The request =>
Every line of the material is to be repeated exactly as it stands.

────

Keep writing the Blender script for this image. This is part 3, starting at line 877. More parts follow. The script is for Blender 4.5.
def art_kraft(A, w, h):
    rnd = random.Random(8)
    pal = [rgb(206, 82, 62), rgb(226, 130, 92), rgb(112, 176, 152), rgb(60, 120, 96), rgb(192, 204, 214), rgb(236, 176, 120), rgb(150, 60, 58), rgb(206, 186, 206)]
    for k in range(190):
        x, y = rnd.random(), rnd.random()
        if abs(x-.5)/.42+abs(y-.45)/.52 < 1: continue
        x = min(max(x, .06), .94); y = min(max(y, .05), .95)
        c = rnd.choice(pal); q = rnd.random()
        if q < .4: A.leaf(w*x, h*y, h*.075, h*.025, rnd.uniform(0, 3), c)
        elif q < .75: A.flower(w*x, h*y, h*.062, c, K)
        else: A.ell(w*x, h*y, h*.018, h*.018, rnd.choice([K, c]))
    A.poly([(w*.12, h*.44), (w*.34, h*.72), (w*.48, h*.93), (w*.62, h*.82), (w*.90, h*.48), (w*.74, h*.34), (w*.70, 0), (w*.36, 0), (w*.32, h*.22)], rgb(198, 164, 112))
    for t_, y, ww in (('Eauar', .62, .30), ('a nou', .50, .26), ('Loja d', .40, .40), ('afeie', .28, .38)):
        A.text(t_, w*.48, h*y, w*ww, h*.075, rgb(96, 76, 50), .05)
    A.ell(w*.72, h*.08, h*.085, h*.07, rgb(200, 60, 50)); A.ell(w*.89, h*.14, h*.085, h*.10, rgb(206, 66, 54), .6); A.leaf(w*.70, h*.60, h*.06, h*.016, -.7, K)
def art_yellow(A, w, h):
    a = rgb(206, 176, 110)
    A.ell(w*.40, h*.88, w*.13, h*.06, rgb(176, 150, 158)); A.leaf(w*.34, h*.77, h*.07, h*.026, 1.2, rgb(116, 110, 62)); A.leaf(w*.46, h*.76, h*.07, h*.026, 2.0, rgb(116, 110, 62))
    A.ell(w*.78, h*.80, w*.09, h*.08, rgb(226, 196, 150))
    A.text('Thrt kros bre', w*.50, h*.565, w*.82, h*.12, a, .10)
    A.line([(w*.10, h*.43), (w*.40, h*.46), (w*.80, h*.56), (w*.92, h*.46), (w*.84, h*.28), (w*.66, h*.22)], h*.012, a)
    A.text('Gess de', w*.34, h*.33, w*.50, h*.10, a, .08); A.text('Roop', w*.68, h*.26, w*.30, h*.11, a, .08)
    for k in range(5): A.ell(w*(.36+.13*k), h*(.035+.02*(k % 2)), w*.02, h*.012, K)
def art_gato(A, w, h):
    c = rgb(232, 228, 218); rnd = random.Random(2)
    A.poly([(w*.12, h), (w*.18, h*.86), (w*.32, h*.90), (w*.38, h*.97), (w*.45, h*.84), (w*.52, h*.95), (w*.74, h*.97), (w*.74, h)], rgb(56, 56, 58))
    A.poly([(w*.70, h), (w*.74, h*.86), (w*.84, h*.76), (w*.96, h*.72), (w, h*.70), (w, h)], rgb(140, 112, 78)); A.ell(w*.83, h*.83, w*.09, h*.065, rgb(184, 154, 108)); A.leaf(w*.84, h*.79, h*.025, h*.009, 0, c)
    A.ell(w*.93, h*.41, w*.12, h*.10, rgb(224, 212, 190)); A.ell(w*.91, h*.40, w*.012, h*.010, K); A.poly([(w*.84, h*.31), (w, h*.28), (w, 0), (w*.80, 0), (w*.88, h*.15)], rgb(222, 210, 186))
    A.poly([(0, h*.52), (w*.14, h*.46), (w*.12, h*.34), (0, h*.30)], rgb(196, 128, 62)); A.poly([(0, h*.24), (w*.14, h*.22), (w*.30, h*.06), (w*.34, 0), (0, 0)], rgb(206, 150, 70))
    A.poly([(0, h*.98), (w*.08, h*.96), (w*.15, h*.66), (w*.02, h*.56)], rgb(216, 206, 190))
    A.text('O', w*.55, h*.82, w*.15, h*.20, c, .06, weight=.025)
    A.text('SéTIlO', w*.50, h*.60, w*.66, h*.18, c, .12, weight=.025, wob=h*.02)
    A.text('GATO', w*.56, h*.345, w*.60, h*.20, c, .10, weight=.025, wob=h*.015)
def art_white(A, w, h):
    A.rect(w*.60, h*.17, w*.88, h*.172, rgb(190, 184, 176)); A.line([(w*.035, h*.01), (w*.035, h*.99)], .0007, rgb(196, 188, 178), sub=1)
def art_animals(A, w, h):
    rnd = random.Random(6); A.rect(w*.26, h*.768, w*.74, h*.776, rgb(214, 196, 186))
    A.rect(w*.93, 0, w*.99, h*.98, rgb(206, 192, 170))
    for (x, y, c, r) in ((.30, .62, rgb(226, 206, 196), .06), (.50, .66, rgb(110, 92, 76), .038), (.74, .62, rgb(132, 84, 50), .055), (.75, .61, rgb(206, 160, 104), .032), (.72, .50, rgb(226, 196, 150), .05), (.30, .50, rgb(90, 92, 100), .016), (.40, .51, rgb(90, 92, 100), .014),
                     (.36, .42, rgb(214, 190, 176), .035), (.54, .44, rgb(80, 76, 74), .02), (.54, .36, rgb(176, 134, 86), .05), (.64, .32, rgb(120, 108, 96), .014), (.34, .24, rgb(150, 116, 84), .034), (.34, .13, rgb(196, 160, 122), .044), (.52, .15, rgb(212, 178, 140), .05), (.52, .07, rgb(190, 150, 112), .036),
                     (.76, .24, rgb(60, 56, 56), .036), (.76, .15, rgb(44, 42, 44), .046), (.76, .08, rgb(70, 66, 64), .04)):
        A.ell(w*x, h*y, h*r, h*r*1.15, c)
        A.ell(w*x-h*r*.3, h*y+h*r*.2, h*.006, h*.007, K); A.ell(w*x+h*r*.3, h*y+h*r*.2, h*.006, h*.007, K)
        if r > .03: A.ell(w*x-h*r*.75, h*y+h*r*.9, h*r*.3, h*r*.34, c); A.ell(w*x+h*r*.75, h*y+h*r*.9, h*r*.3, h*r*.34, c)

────

The response =>
Keep writing the Blender script for this image. This is part 3, starting at line 877. More parts follow. The script is for Blender 4.5.
def art_kraft(A, w, h):
    rnd = random.Random(8)
    pal = [rgb(206, 82, 62), rgb(226, 130, 92), rgb(112, 176, 152), rgb(60, 120, 96), rgb(192, 204, 214), rgb(236, 176, 120), rgb(150, 60, 58), rgb(206, 186, 206)]
    for k in range(190):
        x, y = rnd.random(), rnd.random()
        if abs(x-.5)/.42+abs(y-.45)/.52 < 1: continue
        x = min(max(x, .06), .94); y = min(max(y, .05), .95)
        c = rnd.choice(pal); q = rnd.random()
        if q < .4: A.leaf(w*x, h*y, h*.075, h*.025, rnd.uniform(0, 3), c)
        elif q < .75: A.flower(w*x, h*y, h*.062, c, K)
        else: A.ell(w*x, h*y, h*.018, h*.018, rnd.choice([K, c]))
    A.poly([(w*.12, h*.44), (w*.34, h*.72), (w*.48, h*.93), (w*.62, h*.82), (w*.90, h*.48), (w*.74, h*.34), (w*.70, 0), (w*.36, 0), (w*.32, h*.22)], rgb(198, 164, 112))
    for t_, y, ww in (('Eauar', .62, .30), ('a nou', .50, .26), ('Loja d', .40, .40), ('afeie', .28, .38)):
        A.text(t_, w*.48, h*y, w*ww, h*.075, rgb(96, 76, 50), .05)
    A.ell(w*.72, h*.08, h*.085, h*.07, rgb(200, 60, 50)); A.ell(w*.89, h*.14, h*.085, h*.10, rgb(206, 66, 54), .6); A.leaf(w*.70, h*.60, h*.06, h*.016, -.7, K)
def art_yellow(A, w, h):
    a = rgb(206, 176, 110)
    A.ell(w*.40, h*.88, w*.13, h*.06, rgb(176, 150, 158)); A.leaf(w*.34, h*.77, h*.07, h*.026, 1.2, rgb(116, 110, 62)); A.leaf(w*.46, h*.76, h*.07, h*.026, 2.0, rgb(116, 110, 62))
    A.ell(w*.78, h*.80, w*.09, h*.08, rgb(226, 196, 150))
    A.text('Thrt kros bre', w*.50, h*.565, w*.82, h*.12, a, .10)
    A.line([(w*.10, h*.43), (w*.40, h*.46), (w*.80, h*.56), (w*.92, h*.46), (w*.84, h*.28), (w*.66, h*.22)], h*.012, a)
    A.text('Gess de', w*.34, h*.33, w*.50, h*.10, a, .08); A.text('Roop', w*.68, h*.26, w*.30, h*.11, a, .08)
    for k in range(5): A.ell(w*(.36+.13*k), h*(.035+.02*(k % 2)), w*.02, h*.012, K)
def art_gato(A, w, h):
    c = rgb(232, 228, 218); rnd = random.Random(2)
    A.poly([(w*.12, h), (w*.18, h*.86), (w*.32, h*.90), (w*.38, h*.97), (w*.45, h*.84), (w*.52, h*.95), (w*.74, h*.97), (w*.74, h)], rgb(56, 56, 58))
    A.poly([(w*.70, h), (w*.74, h*.86), (w*.84, h*.76), (w*.96, h*.72), (w, h*.70), (w, h)], rgb(140, 112, 78)); A.ell(w*.83, h*.83, w*.09, h*.065, rgb(184, 154, 108)); A.leaf(w*.84, h*.79, h*.025, h*.009, 0, c)
    A.ell(w*.93, h*.41, w*.12, h*.10, rgb(224, 212, 190)); A.ell(w*.91, h*.40, w*.012, h*.010, K); A.poly([(w*.84, h*.31), (w, h*.28), (w, 0), (w*.80, 0), (w*.88, h*.15)], rgb(222, 210, 186))
    A.poly([(0, h*.52), (w*.14, h*.46), (w*.12, h*.34), (0, h*.30)], rgb(196, 128, 62)); A.poly([(0, h*.24), (w*.14, h*.22), (w*.30, h*.06), (w*.34, 0), (0, 0)], rgb(206, 150, 70))
    A.poly([(0, h*.98), (w*.08, h*.96), (w*.15, h*.66), (w*.02, h*.56)], rgb(216, 206, 190))
    A.text('O', w*.55, h*.82, w*.15, h*.20, c, .06, weight=.025)
    A.text('SéTIlO', w*.50, h*.60, w*.66, h*.18, c, .12, weight=.025, wob=h*.02)
    A.text('GATO', w*.56, h*.345, w*.60, h*.20, c, .10, weight=.025, wob=h*.015)
def art_white(A, w, h):
    A.rect(w*.60, h*.17, w*.88, h*.172, rgb(190, 184, 176)); A.line([(w*.035, h*.01), (w*.035, h*.99)], .0007, rgb(196, 188, 178), sub=1)
def art_animals(A, w, h):
    rnd = random.Random(6); A.rect(w*.26, h*.768, w*.74, h*.776, rgb(214, 196, 186))
    A.rect(w*.93, 0, w*.99, h*.98, rgb(206, 192, 170))
    for (x, y, c, r) in ((.30, .62, rgb(226, 206, 196), .06), (.50, .66, rgb(110, 92, 76), .038), (.74, .62, rgb(132, 84, 50), .055), (.75, .61, rgb(206, 160, 104), .032), (.72, .50, rgb(226, 196, 150), .05), (.30, .50, rgb(90, 92, 100), .016), (.40, .51, rgb(90, 92, 100), .014),
                     (.36, .42, rgb(214, 190, 176), .035), (.54, .44, rgb(80, 76, 74), .02), (.54, .36, rgb(176, 134, 86), .05), (.64, .32, rgb(120, 108, 96), .014), (.34, .24, rgb(150, 116, 84), .034), (.34, .13, rgb(196, 160, 122), .044), (.52, .15, rgb(212, 178, 140), .05), (.52, .07, rgb(190, 150, 112), .036),
                     (.76, .24, rgb(60, 56, 56), .036), (.76, .15, rgb(44, 42, 44), .046), (.76, .08, rgb(70, 66, 64), .04)):
        A.ell(w*x, h*y, h*r, h*r*1.15, c)
        A.ell(w*x-h*r*.3, h*y+h*r*.2, h*.006, h*.007, K); A.ell(w*x+h*r*.3, h*y+h*r*.2, h*.006, h*.007, K)
        if r > .03: A.ell(w*x-h*r*.75, h*y+h*r*.9, h*r*.3, h*r*.34, c); A.ell(w*x+h*r*.75, h*y+h*r*.9, h*r*.3, h*r*.34, c)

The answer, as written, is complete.